Existence of certain compact contractible manifolds containing disjoint spines

A polyhedron K in the interior of a compact PL manifold M (with boundary) is said to be a (PL) spine of M provided M collapses to K. The manifold M has disjoint spines provided it collapses (independently) to two disjoint such polyhedra in its interior. A long-standing conjecture asserts that a certain class of compact, contractible 4-manifolds constructed by Mazur do not have disjoint spines. More recently, the question as to which compact, contractible manifolds have a pair of disjoint spines has been expanded by C. Guilbault so as to include other compact, contractible manifolds, including those in higher dimensions.

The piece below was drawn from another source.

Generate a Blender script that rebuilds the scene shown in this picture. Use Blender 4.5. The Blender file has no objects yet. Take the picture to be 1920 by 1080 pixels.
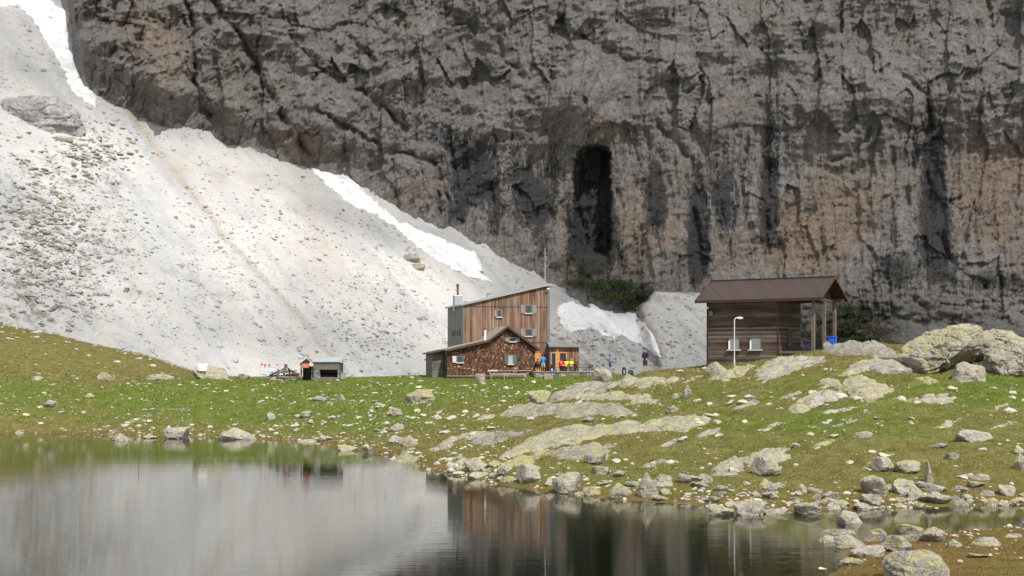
import bpy, bmesh, math, random
import numpy as np
from mathutils import Vector, Matrix

random.seed(7)
RNG = np.random.default_rng(11)
R = math.radians
scene = bpy.context.scene
COL = scene.collection

# ------------------------------------------------------------------ camera model
CAM_H, FPX, CX, HORIZON = 6.0, 2600.0, 960.0, 679.0      # metres, focal length in photo pixels, principal column, horizon row
def at(px, py, d):
    return np.array([(px - CX) / FPX * d, d, CAM_H + (HORIZON - py) / FPX * d])

# ------------------------------------------------------------------ numpy noise
_P = np.arange(256); np.random.default_rng(3).shuffle(_P); _P = np.concatenate([_P, _P, _P])
_G = np.stack([np.cos(np.arange(16) * math.pi / 8), np.sin(np.arange(16) * math.pi / 8)], -1)
def perlin(x, y, seed=0):
    x = np.asarray(x, float) + seed * 17.31; y = np.asarray(y, float) + seed * 9.77
    xi = np.floor(x).astype(int); yi = np.floor(y).astype(int)
    xf = x - xi; yf = y - yi; xi &= 255; yi &= 255
    u = xf * xf * xf * (xf * (xf * 6 - 15) + 10); v = yf * yf * yf * (yf * (yf * 6 - 15) + 10)
    def g(ix, iy, fx, fy):
        h = _P[_P[ix & 255] + (iy & 255)] & 15
        return _G[h, 0] * fx + _G[h, 1] * fy
    a = g(xi, yi, xf, yf); b = g(xi + 1, yi, xf - 1, yf)
    c = g(xi, yi + 1, xf, yf - 1); d = g(xi + 1, yi + 1, xf - 1, yf - 1)
    return ((a * (1 - u) + b * u) * (1 - v) + (c * (1 - u) + d * u) * v) * 1.5
def fbm(x, y, octs=4, seed=0, gain=0.5, ridged=False):
    t = 0.0; amp = 1.0; f = 1.0; tot = 0.0
    for i in range(octs):
        n = perlin(x * f, y * f, seed + i * 3.1)
        t = t + amp * ((1 - 2 * np.abs(n)) if ridged else n); tot += amp; amp *= gain; f *= 2.03
    return t / tot
def worley(x, y, seed=0):
    xi = np.floor(x).astype(int); yi = np.floor(y).astype(int)
    f1 = np.full(x.shape, 9.0); f2 = np.full(x.shape, 9.0); cid = np.zeros(x.shape)
    for dx in (-1, 0, 1):
        for dy in (-1, 0, 1):
            cx = xi + dx; cy = yi + dy
            h = _P[_P[(cx + seed * 13) & 255] + (cy & 255)]
            h2 = _P[_P[(cx + seed * 7 + 91) & 255] + ((cy + 37) & 255)]
            d = np.hypot(cx + 0.15 + 0.7 * h / 255 - x, cy + 0.15 + 0.7 * h2 / 255 - y)
            closer = d < f1
            f2 = np.where(closer, f1, np.minimum(f2, d)); cid = np.where(closer, _P[h + h2 & 511] / 255.0, cid); f1 = np.where(closer, d, f1)
    return f1, f2, cid
def sstep(a, b, x):
    t = np.clip((x - a) / (b - a), 0, 1); return t * t * (3 - 2 * t)
def polydist(X, Y, pts, with_t=False):
    best = np.full(np.shape(X), 1e9)
    for (x0, y0), (x1, y1) in zip(pts[:-1], pts[1:]):
        dx, dy = x1 - x0, y1 - y0
        t = np.clip(((X - x0) * dx + (Y - y0) * dy) / (dx * dx + dy * dy + 1e-9), 0, 1)
        best = np.minimum(best, np.hypot(X - x0 - t * dx, Y - y0 - t * dy))
    return best
def inpoly(X, Y, pts):
    ins = np.zeros(np.shape(X), bool); n = len(pts)
    for i in range(n):
        x0, y0 = pts[i]; x1, y1 = pts[(i + 1) % n]
        c = ((y0 > Y) != (y1 > Y)) & (X < (x1 - x0) * (Y - y0) / ((y1 - y0) if y1 != y0 else 1e-9) + x0)
        ins ^= c
    return ins
def sdist(X, Y, pts):          # positive inside
    d = polydist(X, Y, list(pts) + [pts[0]])
    return np.where(inpoly(X, Y, pts), d, -d)

# ------------------------------------------------------------------ object helpers
def link(o, parent=None):
    COL.objects.link(o)
    if parent is not None: o.parent = parent
    return o
def tag(o, label=None, cat=None, group=None, kind=None):
    if label: o['label'] = label
    if cat: o['category'] = cat
    if group: o['group'] = group
    if kind: o['kind'] = kind
    elif cat: o['kind'] = 'thing'
    return o
def empty(name, loc, rz=0.0, label=None, cat=None, group=None):
    o = bpy.data.objects.new(name, None); o.location = loc; o.rotation_euler = (0, 0, rz); o.empty_display_size = 0.3
    link(o); return tag(o, label, cat, group)
def np_mesh(name, verts, faces, mat, smooth=True, parent=None, attrs=None):
    """verts (n,3), faces (m,3|4) int array -> linked object"""
    verts = np.asarray(verts, np.float32); faces = np.asarray(faces, np.int32)
    me = bpy.data.meshes.new(name); k = faces.shape[1]
    me.vertices.add(len(verts)); me.vertices.foreach_set('co', verts.ravel())
    me.loops.add(faces.size); me.loops.foreach_set('vertex_index', faces.ravel())
    me.polygons.add(len(faces)); me.polygons.foreach_set('loop_start', np.arange(0, faces.size, k, dtype=np.int32))
    me.polygons.foreach_set('loop_total', np.full(len(faces), k, np.int32))
    me.update(calc_edges=True)
    me.polygons.foreach_set('use_smooth', np.full(len(faces), smooth, bool))
    for an, av in (attrs or {}).items():
        a = me.attributes.new(an, 'FLOAT', 'POINT'); a.data.foreach_set('value', np.asarray(av, np.float32).ravel())
    if mat: me.materials.append(mat)
    return link(bpy.data.objects.new(name, me), parent)
def grid_faces(nu, nv):
    i = np.arange(nu - 1)[:, None] * nv + np.arange(nv - 1)[None, :]
    i = i.ravel(); return np.stack([i, i + nv, i + nv + 1, i + 1], -1)
class MB:
    """collects simple shapes into one mesh"""
    def __init__(s): s.bm = bmesh.new()
    def box(s, x0, x1, y0, y1, z0, z1, mat=None):
        M = Matrix.Translation(((x0 + x1) / 2, (y0 + y1) / 2, (z0 + z1) / 2)) @ Matrix.Diagonal((x1 - x0, y1 - y0, z1 - z0, 1))
        bmesh.ops.create_cube(s.bm, size=1, matrix=(mat @ M) if mat else M); return s
    def bar(s, a, b, w, h=None):
        a = Vector(a); b = Vector(b); d = b - a; L = d.length; h = h or w
        q = d.to_track_quat('Z', 'Y').to_matrix().to_4x4()
        bmesh.ops.create_cube(s.bm, size=1, matrix=Matrix.Translation((a + b) / 2) @ q @ Matrix.Diagonal((w, h, L, 1))); return s
    def tube(s, a, b, r, r2=None, seg=10):
        a = Vector(a); b = Vector(b); d = b - a
        q = d.to_track_quat('Z', 'Y').to_matrix().to_4x4()
        bmesh.ops.create_cone(s.bm, cap_ends=True, segments=seg, radius1=r, radius2=r if r2 is None else r2, depth=d.length,
                              matrix=Matrix.Translation((a + b) / 2) @ q); return s
    def ball(s, c, r, sc=(1, 1, 1), seg=12):
        bmesh.ops.create_uvsphere(s.bm, u_segments=seg, v_segments=max(6, seg // 2 + 2), radius=r,
                                  matrix=Matrix.Translation(c) @ Matrix.Diagonal((*sc, 1))); return s
    def prism(s, pts, a, b, axis='y'):
        """closed outline pts (2D) swept from a to b along axis"""
        def P(p, t): return (p[0], t, p[1]) if axis == 'y' else ((t, p[0], p[1]) if axis == 'x' else (p[0], p[1], t))
        va = [s.bm.verts.new(P(p, a)) for p in pts]; vb = [s.bm.verts.new(P(p, b)) for p in pts]; n = len(pts)
        s.bm.faces.new(va); s.bm.faces.new(vb[::-1])
        for i in range(n): s.bm.faces.new((va[i], vb[i], vb[(i + 1) % n], va[(i + 1) % n]))
        return s
    def quad(s, *p):
        s.bm.faces.new([s.bm.verts.new(q) for q in p]); return s
    def build(s, name, mat, parent=None, bevel=0.0, smooth=False):
        bmesh.ops.recalc_face_normals(s.bm, faces=s.bm.faces)
        me = bpy.data.meshes.new(name); s.bm.to_mesh(me); s.bm.free()
        if smooth: me.polygons.foreach_set('use_smooth', np.ones(len(me.polygons), bool))
        me.materials.append(mat); o = link(bpy.data.objects.new(name, me), parent)
        if bevel:
            b = o.modifiers.new('bevel', 'BEVEL'); b.width = bevel; b.segments = 2; b.limit_method = 'ANGLE'
        return o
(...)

A technique of M.H.A. Newman provides compact, contractible manifolds which are not balls. A Newman manifold is constructed as the closure of the complement of a regular neighborhood of a non-simply connected, finite, acyclic, simplicial complex. K, in Sⁿ for sufficiently large n. When well-defined, it is denoted New(K, n). Guilbault has shown that if K is a non-simply connected, finite, acyclic, simplicial k-complex, then, New(K, n) has disjoint spines provided n > 4k. His techniques, thereby, provide interesting examples of disjoint spine phenomena in dimensions n ≥ 9 and are the only known examples of such occurrences.

In this work, it is shown that the result holds in dimension n = 4k as well. Moreover, if K is a non-simply connected, finite, acyclic 2-complex, it is shown that New(K, n) has disjoint spines if n ≥ 5, thereby producing relatively low-dimensional examples of the phenomenon. Since it is known that no interesting examples can occur in dimensions n ≤ 3, these results show that the question regarding existence of interesting examples is, now, undecided only in dimension 4.